§ What to work on:
Retype only what runs from the first line of the listing to the line holding "bg.inputs[0].default_value = (0.05, 0.18, 0.30, 1);", both included. Do not retype the pictures.

§ Recorded data:
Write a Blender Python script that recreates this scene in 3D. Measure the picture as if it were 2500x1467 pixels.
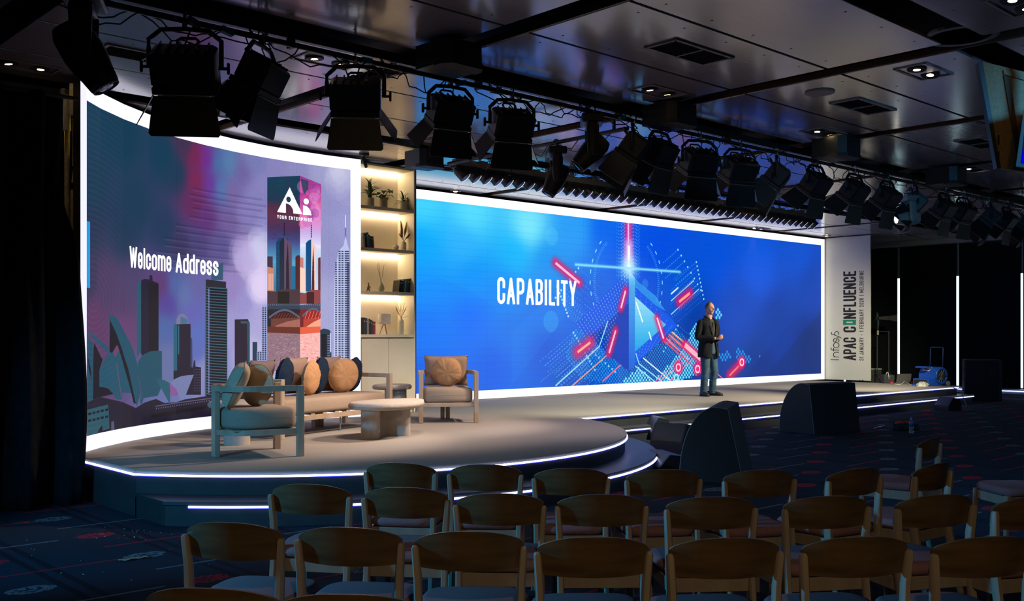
import bpy, bmesh, math, random
import numpy as np
from mathutils import Vector, Matrix, Euler

# ------------------------------------------------------------------ camera, world, exposure
for o in list(bpy.data.objects):
    bpy.data.objects.remove(o, do_unlink=True)
SC = bpy.context.scene
COL = SC.collection
CAMZ = 1.54                       # eye height over the hall floor
FPX, CX, HY = 2450.0, 1250.0, 817.0
YAW = math.atan2(2641.0, FPX)     # the X axis runs along the long LED wall
FW = (math.cos(YAW), math.sin(YAW)); RT = (math.sin(YAW), -math.cos(YAW))

cam_d = bpy.data.cameras.new('camera'); cam = bpy.data.objects.new('camera', cam_d); COL.objects.link(cam)
cam.location = (0, 0, CAMZ)
cam.rotation_euler = (math.radians(90), 0, YAW - math.radians(90))
cam_d.sensor_width = 36.0; cam_d.lens = FPX / 2500.0 * 36.0
cam_d.shift_y = (HY - 733.5) / 2500.0
cam_d.clip_start = 0.05; cam_d.clip_end = 200
SC.camera = cam
SC.view_settings.view_transform = 'Standard'
SC.view_settings.look = 'None'
SC.view_settings.gamma = 1.0
SC.view_settings.use_curve_mapping = False
SC.view_settings.exposure = 0.0

world = bpy.data.worlds.new('hall_ambient'); SC.world = world; world.use_nodes = True
bg = world.node_tree.nodes['Background']
bg.inputs[0].default_value = (0.05, 0.18, 0.30, 1); bg.inputs[1].default_value = 0.035

def LD(lat, dep, z=0.0):
    """plan point given sideways and forward distance from where the photographer stood"""
    return Vector((dep*FW[0] + lat*RT[0], dep*FW[1] + lat*RT[1], z))
def G(px, py, z):
    d = FPX*(CAMZ - z)/(py - HY)
    return LD((px - CX)/FPX*d, d, z)
def onY(px, Y):
    k = (px - CX)/FPX
    d = Y/(FW[1] + k*RT[1])
    return d*(FW[0] + k*RT[0]), d
def pxof(v):
    d = v[0]*FW[0] + v[1]*FW[1]; l = v[0]*RT[0] + v[1]*RT[1]
    return CX + FPX*l/d, HY - FPX*(v[2]-CAMZ)/d

def spot(name, loc, target, energy, color, size=50, blend=.4, radius=.08):
    l = bpy.data.lights.new(name, 'SPOT'); l.energy = energy; l.color = color
    l.spot_size = math.radians(size); l.spot_blend = blend; l.shadow_soft_size = radius
    o = bpy.data.objects.new(name, l); COL.objects.link(o)
    o.location = loc
    o.rotation_euler = (Vector(target) - Vector(loc)).to_track_quat('-Z', 'Y').to_euler()
    return o
# blue wash from a moving head at the far left of the hall
spot('wash_lamp_blue', LD(-5.6, 2.2, 2.8), LD(-2.1, 9.0, .3), 1500, (.06, .50, 1.0), 37, .8, .12)
spot('wash_lamp_blue_low', LD(-6.2, 4.5, 2.5), LD(.2, 4.7, .5), 1100, (.06, .50, 1.0), 44, .9, .12)
spot('added_blue_fill_right', LD(5.5, 6.0, 3.9), LD(5.0, 12.0, 0), 420, (.10, .50, 1.0), 100, .9, .2)  # added cool fill over the right side, brightens the carpet; no fixture there
spot('wash_lamp_step_blue', (13.6, 8.2, 3.3), (9.6, 8.2, .2), 230, (.0, .22, 1.0), 34, .6, .1)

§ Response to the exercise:
Write a Blender Python script that recreates this scene in 3D. Measure the picture as if it were 2500x1467 pixels.
import bpy, bmesh, math, random
import numpy as np
from mathutils import Vector, Matrix, Euler

# ------------------------------------------------------------------ camera, world, exposure
for o in list(bpy.data.objects):
    bpy.data.objects.remove(o, do_unlink=True)
SC = bpy.context.scene
COL = SC.collection
CAMZ = 1.54                       # eye height over the hall floor
FPX, CX, HY = 2450.0, 1250.0, 817.0
YAW = math.atan2(2641.0, FPX)     # the X axis runs along the long LED wall
FW = (math.cos(YAW), math.sin(YAW)); RT = (math.sin(YAW), -math.cos(YAW))

cam_d = bpy.data.cameras.new('camera'); cam = bpy.data.objects.new('camera', cam_d); COL.objects.link(cam)
cam.location = (0, 0, CAMZ)
cam.rotation_euler = (math.radians(90), 0, YAW - math.radians(90))
cam_d.sensor_width = 36.0; cam_d.lens = FPX / 2500.0 * 36.0
cam_d.shift_y = (HY - 733.5) / 2500.0
cam_d.clip_start = 0.05; cam_d.clip_end = 200
SC.camera = cam
SC.view_settings.view_transform = 'Standard'
SC.view_settings.look = 'None'
SC.view_settings.gamma = 1.0
SC.view_settings.use_curve_mapping = False
SC.view_settings.exposure = 0.0

world = bpy.data.worlds.new('hall_ambient'); SC.world = world; world.use_nodes = True
bg = world.node_tree.nodes['Background']
bg.inputs[0].default_value = (0.05, 0.18, 0.30, 1); bg.inputs[1].default_value = 0.035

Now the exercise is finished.